Baltimore Students Help Build App That Warns Heroin Users Of Deadly Batches

BALTIMORE (WJZ) -- Baltimore has long been gripped by the curse of heroin addiction.

Now, as Mike Schuh reports, some students are using their technical skills to keep addicts from overdosing.

Last year, more than 600 people didn't survive their last dose of heroin.

One of the reasons is Fentanyl, a much more powerful drug that some users don't know is laced into some batches of heroin.

A very powerful type of Fentanyl caught up with a friend of Mike LeGrand's recently.

"It killed a whole bunch of people one county over from her, and she didn't know that, and then, you know, it got to her county and killed a bunch of people there," he says. Including his friend.
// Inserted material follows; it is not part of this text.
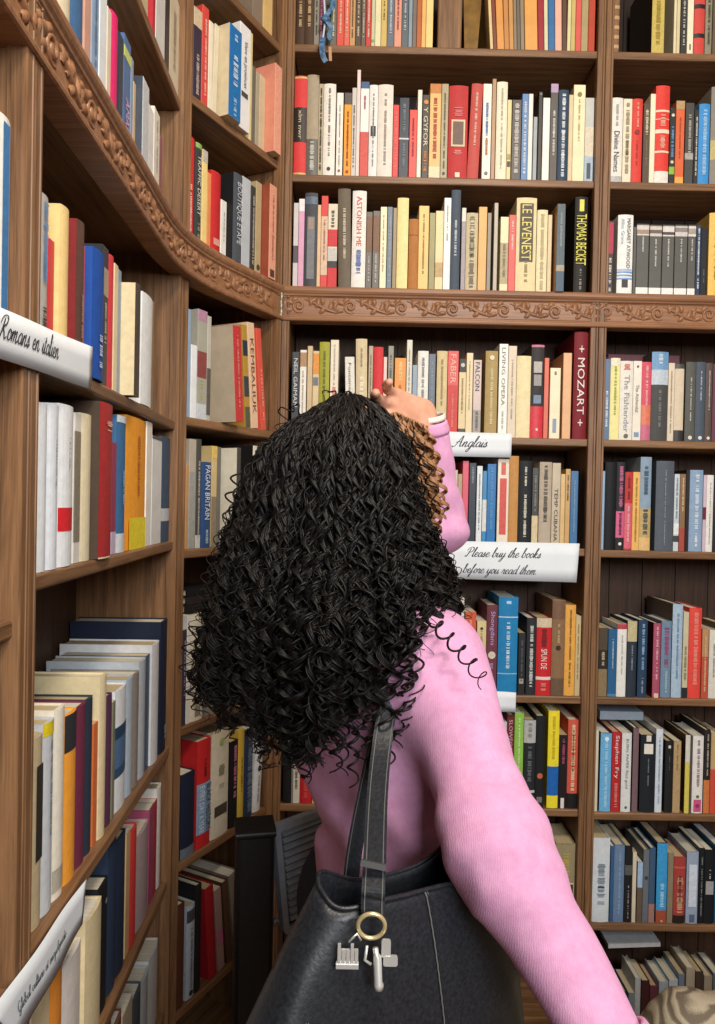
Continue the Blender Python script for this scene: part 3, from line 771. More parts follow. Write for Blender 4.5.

LeGrand is a computer programmer. He and his wife started Code in the Schools, an organization that works to expand access to computer science education in Baltimore.

From a renovated in Station North, LeGrand and some teens in that program have come up with a phone app targeting addicts, their families and friends.

"Have you ever had a flood warning or an Amber Alert pop up on your phone?" he asks.

That's what the Bad Batch Alert app is like. Overdose data from the city helps alert drugs users that there could be a bad batch of heroin in their area.

Seven teens helped write the app's code.

"The skills I'm learning are, you know, invaluable," says one of them, Gavin Gomel-Dunn. "And on top of all that, I'm helping people."

So far, there are just over 100 users, and Mike says he hopes he'll hear about it if or when the app helps save a life.

"'I got this alert and I didn't take those drugs' or 'I warned my son' or 'I did whatever,'" he says. "That is going to make me incredibly happy."